Lupe Davila gave everyone in Mod Comp one heck of a driving lesson, as the Houston native slapped together some killer reaction times with an extremely consistent and closely dialed car to take home the accolades. After qualifying No. 1, Davila, who put together a nearly perfect run on the Round 1 bye run with an 0.003 reaction time and a 12.062 on a 12.06 dial, rolled over Trevor Land in the semifinals. Waiting for Davila on the pad in the final was Michael Sulzbach and his '02 Mustang. Davila caught Sulzbach napping on the starting line and took the easy win with an off-the-throttle 12.26. As for the points tally, after two events, Jim Fitzgerald holds down the top spot over the Pickering clan.

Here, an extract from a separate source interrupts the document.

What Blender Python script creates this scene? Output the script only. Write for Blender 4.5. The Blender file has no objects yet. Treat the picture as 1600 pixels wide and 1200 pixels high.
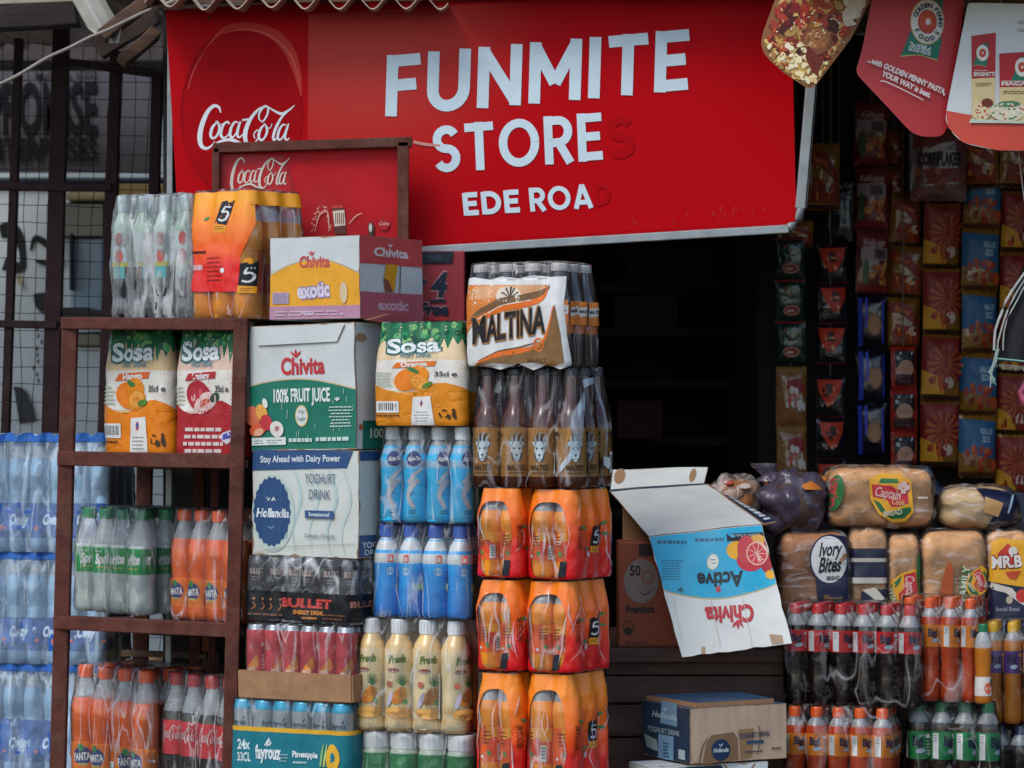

After taking a bit of time off from racing, Paul Gamino is making everyone in Tough Truck wishing he was still in retirement, as he scored his second win in as many races with a final-round conquest over Jim Roberts. Gamino, driving the JDM Engineering-campaigned Saleen truck, wheeled the behemoth past Jeff Bland in Round 1 and Dale Orsak in the second frame, before taking an easy bye run into the money round. Both Gamino and Roberts left the starting line on time in the final, though Gamino's 0.018 reaction time gave him a bit of an advantage over Roberts. At the 1,320 mark, Gamino's 13.47 (13.33 dial-in) was just enough to allow him to slip past Robert's 16.43 (16.29 dial-in) for the win. With his second victory of the season, it comes as no surprise that Gamino leads the Tough Truck points standings by a wide margin over Second-Place Robert Chuhran, who fouled out in Round 1.

In the True Street category, 55 cars lasted through the 30-mile cruise and subsequent trio of trips down the dragstrip. After opening with a 9.99, the only 9-second run in the class, N. Cooper (yes, that's how he filled out the tech sheet) slowed to a 10.52 before slamming a 10.06 to take home the True Street win with a 10.19-second average. William Calcote ended up in Second Place with a 10.55-second average. Calcote earned the runner-up honors with three consistent runs in the mid-10-second zone, the quickest being a 10.52 and the slowest a 10.58. Rounding out the top three was Jason Roberts, who had a bracket car for a ride. After opening with a 10.72, Roberts ripped off a 10.71, followed by a 10.70 to wind up Third with a 10.71-second average.

The FFW crew gets a couple of weeks off before the cars are loaded up, trailers are packed, and battle is waged in the bayou country of Louisiana in Belle Rose.